Since the last edition of the symposium in 2018, three major milestones have marked the advancement of knowledge of the effects of climate change on the seas and coasts. First, the publication of the special report of the Intergovernmental Panel on Climate Change in 2019 on “The Ocean and the Cryosphere in a Changing Climate”. This report warns about scenarios of global sea level rise higher than estimated in previous reports and a transition to unprecedented ocean conditions. Secondly, the greatest recognition given to the carbon stored in marine sediments, the so-called “blue carbon”. Recently, knowledge of the role of certain coastal ecosystems as large carbon sinks has been transferred to managers and politicians as “nature-based solutions” for climate change mitigation, through the conservation and restoration of these habitats.
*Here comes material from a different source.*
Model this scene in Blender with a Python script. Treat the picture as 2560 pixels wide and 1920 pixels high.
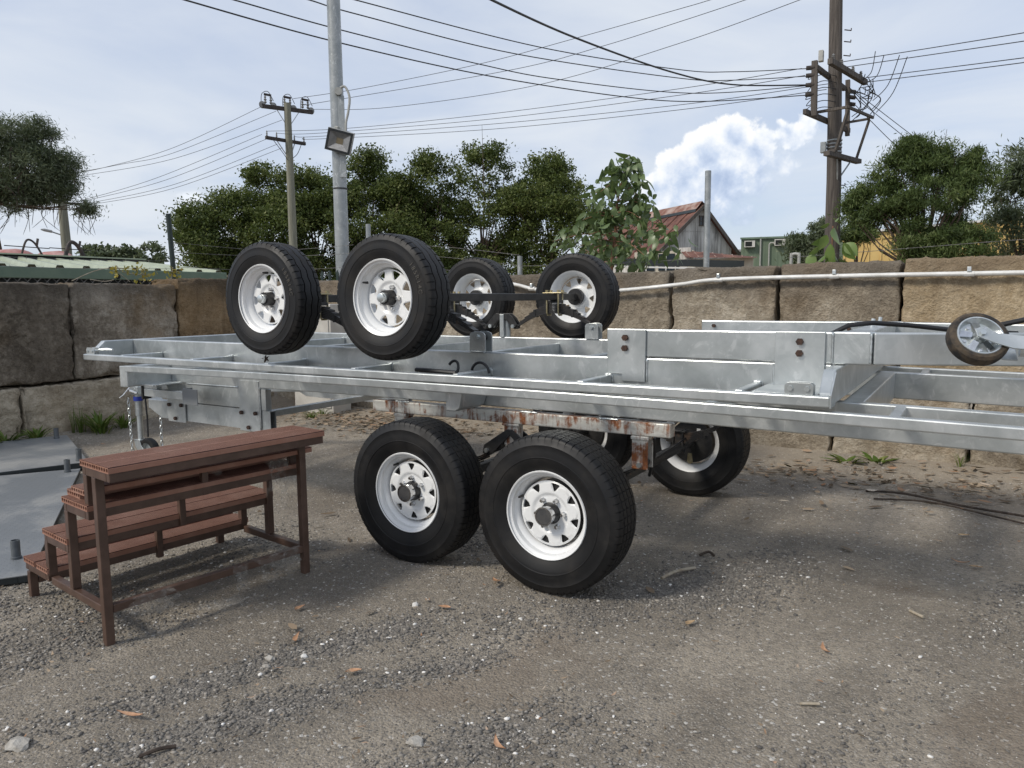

The third of the milestones is local, but of great importance. It is the beginning of Urban Klima 2050, an Integrated LIFE climate action project that brings together 20 entities from the Basque Country over the next 6 years. This project is launching a marine and coastal climate change observatory and is implementing 40 measures to adapt to climate change throughout the territory.
These three milestones are the context on which most of the presentations of Uhinak in its fourth edition will be discussed on the 4th and 5th of November. We will have 11 invited expert seminars and more than 40 communications, structured in four sessions covering the challenges of the climate emergency of the Atlantic coastline by 2050, adaptation measures to extreme coastal events, the role of blue carbon in climate change mitigation, and global governance as a management tool.